それはたまにヒョンなことで思い出された…。

子供たちがゲームをしている時、
食事をしているとき、
…あの子たちはご飯もロクに食べれていたなかったな…
…ゲームは子供より母親が麻雀していたな…

私は反発するかのように
レトルト食品は一切出さなかった。
ゲームも時間を決めてはいるが親がやるものではないと、子供たちがゲームで喧嘩でもしない限り「口出し」すらしなかった。

歯磨きも保育園や学校の定期健診にくる歯医者さんに「モデルさんみたいな歯」と言われるくらいに綺麗にさせていた。

私のココロのどこかに「いつも母親が監視」しているような気がしていた。
そしてそれに反発するように生きていた。

あ…旦那が何か話してる…
とふと我に返って聞いたりしていた。

なにがなんだかわからないが「引っ越し」はもう今日行った物件に決まってしまったようだ。

旦那が自分のお父さんに電話をしていた。
引っ越しの日にちや、荷物の梱包などを手伝ってほしいとお願いしていた。
私も黙ってはいられないので「お願いします」と伝えた。

いまの家の家賃はもう支払ってあるから、今月中に出ていくというのだ。

もちろん私も今の不動産屋には腹が立っていたが、旦那はもっと腹が立っていたんだろうな、と思う。
旦那のお父さんは大工さんで、家もお父さん手で建ててもらおうと思っていたから尚更…。
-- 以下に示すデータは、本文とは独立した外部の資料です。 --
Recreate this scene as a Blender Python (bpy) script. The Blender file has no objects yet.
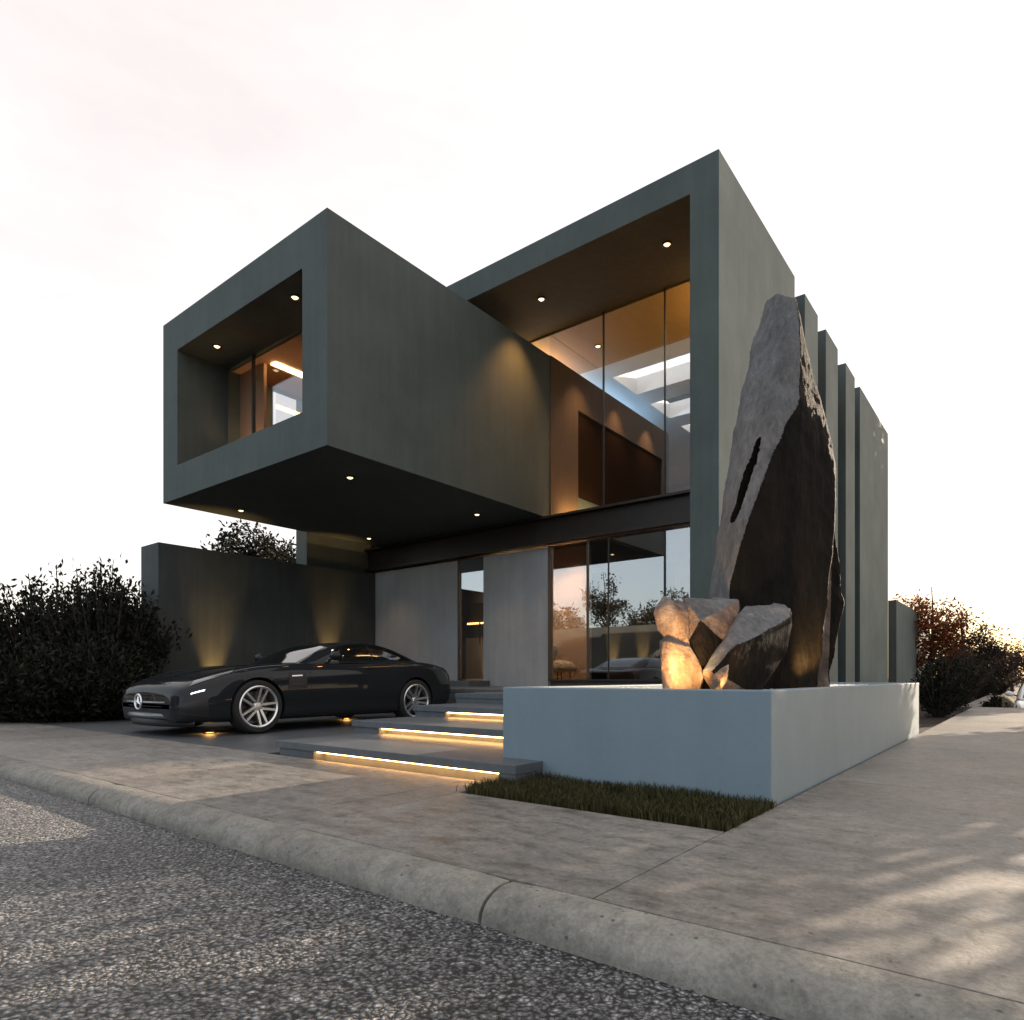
import bpy, bmesh, math, random
from mathutils import Vector, Matrix, noise
from mathutils.bvhtree import BVHTree
R = math.radians
scene = bpy.context.scene
COL = scene.collection
CAMZ, F = 0.68, 659.0
WORLD = {}                                   # world origin of every linked parent

# ------------------------------------------------------------------ helpers
def at(px, py, D):
    """a point of the place seen D metres deep"""
    lat, z = (px-512)/F*D, CAMZ+(677-py)/F*D
    return Vector((.785*lat-.6195*D, .6195*lat+.785*D, z))

def tag(o, label=None, cat=None, group=None, kind=None):
    for k, v in (('label', label), ('category', cat), ('group', group), ('kind', kind)):
        if v: o[k] = v
    return o

def thing(name, label, cat, loc, group=None):
    o = bpy.data.objects.new(name, None); COL.objects.link(o)
    o.empty_display_size = .2; o.location = loc
    WORLD[o.name] = Vector(loc)
    return tag(o, label, cat, group)

def link(name, me, m, parent=None, smooth=False):
    org = WORLD[parent.name] if parent else Vector((0, 0, 0))
    if parent: me.transform(Matrix.Translation(-org))
    for mm in (m if isinstance(m, (list, tuple)) else [m]): me.materials.append(mm)
    me.polygons.foreach_set('use_smooth', [smooth]*len(me.polygons))
    o = bpy.data.objects.new(name, me); COL.objects.link(o)
    if parent: o.parent = parent
    WORLD[o.name] = org
    return o

class MB:
    def __init__(s): s.v, s.f, s.mi = [], [], []
    def add(s, vs, fs, mi=0):
        n = len(s.v); s.v += [tuple(v) for v in vs]
        for f in fs: s.f.append([i+n for i in f]); s.mi.append(mi)
        return s
    def box(s, x0, x1, y0, y1, z0, z1, b=0.0):
        if b <= 0:
            vs = [(x, y, z) for z in (z0, z1) for y in (y0, y1) for x in (x0, x1)]
            return s.add(vs, [(0,2,3,1),(4,5,7,6),(0,1,5,4),(2,6,7,3),(0,4,6,2),(1,3,7,5)])
        bm = bmesh.new(); bmesh.ops.create_cube(bm, size=1)
        for v in bm.verts:
            v.co = Vector(((x0+x1)/2+v.co.x*(x1-x0), (y0+y1)/2+v.co.y*(y1-y0), (z0+z1)/2+v.co.z*(z1-z0)))
        bmesh.ops.bevel(bm, geom=bm.edges[:], offset=b, segments=2, affect='EDGES', profile=.6)
        return s.bm(bm)
    def bm(s, bm, mtx=None):
        bm.verts.index_update()
        s.add([(mtx @ v.co if mtx else v.co) for v in bm.verts], [[v.index for v in f.verts] for f in bm.faces])
        bm.free(); return s
    def prism(s, poly, axis, a, b):
        def P(u, w, t): return {'x': (t, u, w), 'y': (u, t, w), 'z': (u, w, t)}[axis]
        n = len(poly)
        vs = [P(u, w, a) for u, w in poly]+[P(u, w, b) for u, w in poly]
        return s.add(vs, [list(range(n))[::-1], list(range(n, 2*n))]+[(i, (i+1) % n, n+(i+1) % n, n+i) for i in range(n)])
    def tube(s, pts, rads, seg=8, cap=True):
        pts = [Vector(p) for p in pts]; n = len(pts); vs = []; fs = []
        up = Vector((0, 0, 1))
        for i, p in enumerate(pts):
            t = (pts[min(i+1, n-1)]-pts[max(i-1, 0)]).normalized()
            a = t.cross(up if abs(t.z) < .95 else Vector((1, 0, 0))).normalized(); b = t.cross(a)
            r = rads[i] if isinstance(rads, (list, tuple)) else rads
            for k in range(seg):
                an = 2*math.pi*k/seg; vs.append(p+a*math.cos(an)*r+b*math.sin(an)*r)
        for i in range(n-1):
            for k in range(seg):
                k2 = (k+1) % seg; fs.append((i*seg+k, i*seg+k2, (i+1)*seg+k2, (i+1)*seg+k))
        if cap: fs += [list(range(seg))[::-1], list(range((n-1)*seg, n*seg))]
        return s.add(vs, fs)
    def lathe(s, prof, seg=32, mtx=None, closed=False):
        """profile of (radius, height) turned about local z"""
        vs = []; n = len(prof); fs = []
        for r, h in prof:
            for k in range(seg):
                a = 2*math.pi*k/seg; v = Vector((r*math.cos(a), r*math.sin(a), h)); vs.append(mtx @ v if mtx else v)
        for i in range(n if closed else n-1):
            j = (i+1) % n
            for k in range(seg):
                k2 = (k+1) % seg; fs.append((i*seg+k, i*seg+k2, j*seg+k2, j*seg+k))
        return s.add(vs, fs)
    def grid(s, rows, close=False):
        n, m = len(rows), len(rows[0]); vs = [p for r in rows for p in r]
        return s.add(vs, [(i*m+j, i*m+(j+1) % m, (i+1)*m+(j+1) % m, (i+1)*m+j) for i in range(n-1) for j in range(m if close else m-1)])
    def mesh(s, name, fix=True):
        me = bpy.data.meshes.new(name); me.from_pydata(s.v, [], s.f)
        if any(s.mi): me.polygons.foreach_set('material_index', s.mi)
        if fix:
            bm = bmesh.new(); bm.from_mesh(me); bmesh.ops.recalc_face_normals(bm, faces=bm.faces[:]); bm.to_mesh(me); bm.free()
        return me
    def build(s, name, m, parent=None, smooth=False, fix=True):
        return link(name, s.mesh(name, fix), m, parent, smooth)

def autosmooth(o, ang=35):
    me = o.data; bm = bmesh.new(); bm.from_mesh(me)
    for f in bm.faces: f.smooth = True
    for e in bm.edges: e.smooth = e.is_boundary or (len(e.link_faces) == 2 and e.calc_face_angle(0) < R(ang))
    bm.to_mesh(me); bm.free(); return o

def cut(o, cutter):
    """boolean difference, applied"""
    c = cutter.build('cutter', [], None)
    md = o.modifiers.new('b', 'BOOLEAN'); md.object = c; md.operation = 'DIFFERENCE'; md.solver = 'EXACT'
    if o.parent: c.location = WORLD[o.name]*-1; c.parent = o.parent; c.location = -WORLD[o.name]
    bpy.context.view_layer.update()
    me = bpy.data.meshes.new_from_object(o.evaluated_get(bpy.context.evaluated_depsgraph_get()))
    o.modifiers.clear(); old = o.data; o.data = me; bpy.data.objects.remove(c); bpy.data.meshes.remove(old)
    return o

def bevel(o, w=.01, seg=2):
    md = o.modifiers.new('bevel', 'BEVEL'); md.width = w; md.segments = seg; md.limit_method = 'ANGLE'; md.angle_limit = R(40)
    return o

def copy_tree(o, parent=None):
    c = o.copy(); COL.objects.link(c); c.parent = parent
    WORLD[c.name] = WORLD.get(o.name, Vector((0, 0, 0)))
    for ch in list(o.children): copy_tree(ch, c)
    return c

# ------------------------------------------------------------------ materials
class NT:
    def __init__(s, m): s.t = m.node_tree
    def n(s, typ, inp=None, **kw):
        nd = s.t.nodes.new(typ)
        for k, v in kw.items(): setattr(nd, k, v)
        for k, v in (inp or {}).items():
            if isinstance(v, bpy.types.NodeSocket): s.t.links.new(v, nd.inputs[k])
            else: nd.inputs[k].default_value = v
        return nd
    def ramp(s, fac, stops):
        nd = s.n('ShaderNodeValToRGB', {0: fac}); cr = nd.color_ramp
        while len(cr.elements) < len(stops): cr.elements.new(.5)
        for e, (p, c) in zip(cr.elements, stops):
            e.position = p; e.color = (c, c, c, 1) if isinstance(c, (int, float)) else (*c, 1)
        return nd.outputs[0]
    def math(s, op, a, b=0.0): return s.n('ShaderNodeMath', {0: a, 1: b}, operation=op).outputs[0]
    def mix(s, fac, a, b, blend='MIX'):
        nd = s.n('ShaderNodeMix', data_type='RGBA', blend_type=blend)
        for i, v in ((0, fac), (6, a), (7, b)):
            if isinstance(v, bpy.types.NodeSocket): s.t.links.new(v, nd.inputs[i])
            else: nd.inputs[i].default_value = v if i == 0 else (*v, 1) if len(v) == 3 else v
        return nd.outputs[2]
    def noise(s, vec, scale, detail=4, rough=.55):
        return s.n('ShaderNodeTexNoise', {'Vector': vec, 'Scale': scale, 'Detail': detail, 'Roughness': rough}).outputs[0]
    def mapping(s, vec, scale): return s.n('ShaderNodeMapping', {'Vector': vec, 'Scale': scale}).outputs[0]
    def bump(s, h, strength=.3, dist=.02):
        return s.n('ShaderNodeBump', {'Height': h, 'Strength': strength, 'Distance': dist}).outputs[0]

def new_mat(name):
    m = bpy.data.materials.new(name); m.use_nodes = True
    nt = NT(m); bs = m.node_tree.nodes['Principled BSDF']
    return m, nt, bs

def pmat(name, c1, c2=None, scale=4, rough=.6, bump=0, bscale=60, metal=0, stretch=(1, 1, 1), coat=0, spec=.5, dist=.01):
    m, t, b = new_mat(name)
    b.inputs['Roughness'].default_value = rough; b.inputs['Metallic'].default_value = metal
    b.inputs['Coat Weight'].default_value = coat; b.inputs['Coat Roughness'].default_value = .03
    b.inputs['Specular IOR Level'].default_value = spec
    pos = t.n('ShaderNodeTexCoord').outputs['Object']
    if c2:
        v = t.mapping(pos, stretch)
        f = t.ramp(t.noise(v, scale, 6, .6), [(.3, 0), (.7, 1)])
        t.t.links.new(t.mix(f, c1, c2), b.inputs['Base Color'])
        r = t.n('ShaderNodeMapRange', {0: f, 3: rough*.9, 4: min(1, rough*1.1)}).outputs[0]
        t.t.links.new(r, b.inputs['Roughness'])
    else: b.inputs['Base Color'].default_value = (*c1, 1)
    if bump:
        t.t.links.new(t.bump(t.noise(pos, bscale, 5), bump, dist), b.inputs['Normal'])
    return m

def concrete(name, base, var=.25, rough=.75, st=1.0):
    """cast / plastered concrete: cloudy tone, faint vertical streaks, pin holes"""
    m, t, b = new_mat(name)
    pos = t.n('ShaderNodeNewGeometry').outputs['Position']
    cloud = t.ramp(t.noise(pos, .9, 7, .62), [(.3, 1-var), (.72, 1+var*.55)])
    streak = t.ramp(t.noise(t.mapping(pos, (5, 5, .35)), 1.6, 5), [(.35, 1-.10*st), (.65, 1+.06*st)])
    fine = t.ramp(t.noise(pos, 38, 5, .7), [(.3, 1-.14*st), (.7, 1+.10*st)])
    vo = t.n('ShaderNodeTexVoronoi', {'Vector': pos, 'Scale': 7.5}).outputs['Distance']
    hole = t.ramp(vo, [(.035, 1-.45*st), (.07, 1)])
    c = t.mix(1, base, cloud, 'MULTIPLY')
    for x in (streak, fine, hole): c = t.mix(1, c, x, 'MULTIPLY')
    t.t.links.new(c, b.inputs['Base Color'])
    b.inputs['Roughness'].default_value = rough; b.inputs['Specular IOR Level'].default_value = .35
    h = t.math('ADD', t.math('MULTIPLY', t.noise(pos, 45, 5), .5), t.math('MULTIPLY', hole, .6))
    t.t.links.new(t.bump(h, .05+.17*st, .012), b.inputs['Normal'])
    return m

def emit(name, col, s):
    m, t, b = new_mat(name)
    b.inputs['Base Color'].default_value = (*col, 1)
    b.inputs['Emission Color'].default_value = (*col, 1); b.inputs['Emission Strength'].default_value = s
    return m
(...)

子供たちにはあんまり前から言わないようにしようと思った。せっかくできた近所の友達もいる。
学校が変わるわけではないが、あんまり早くから言うと周りの人にも良くは言われない…。

もっともまだ契約も成立していないんだけど。

そして引っ越しの準備がまた始まった。

私のバイトはもう少しで終了となるため出る回数も減っていた。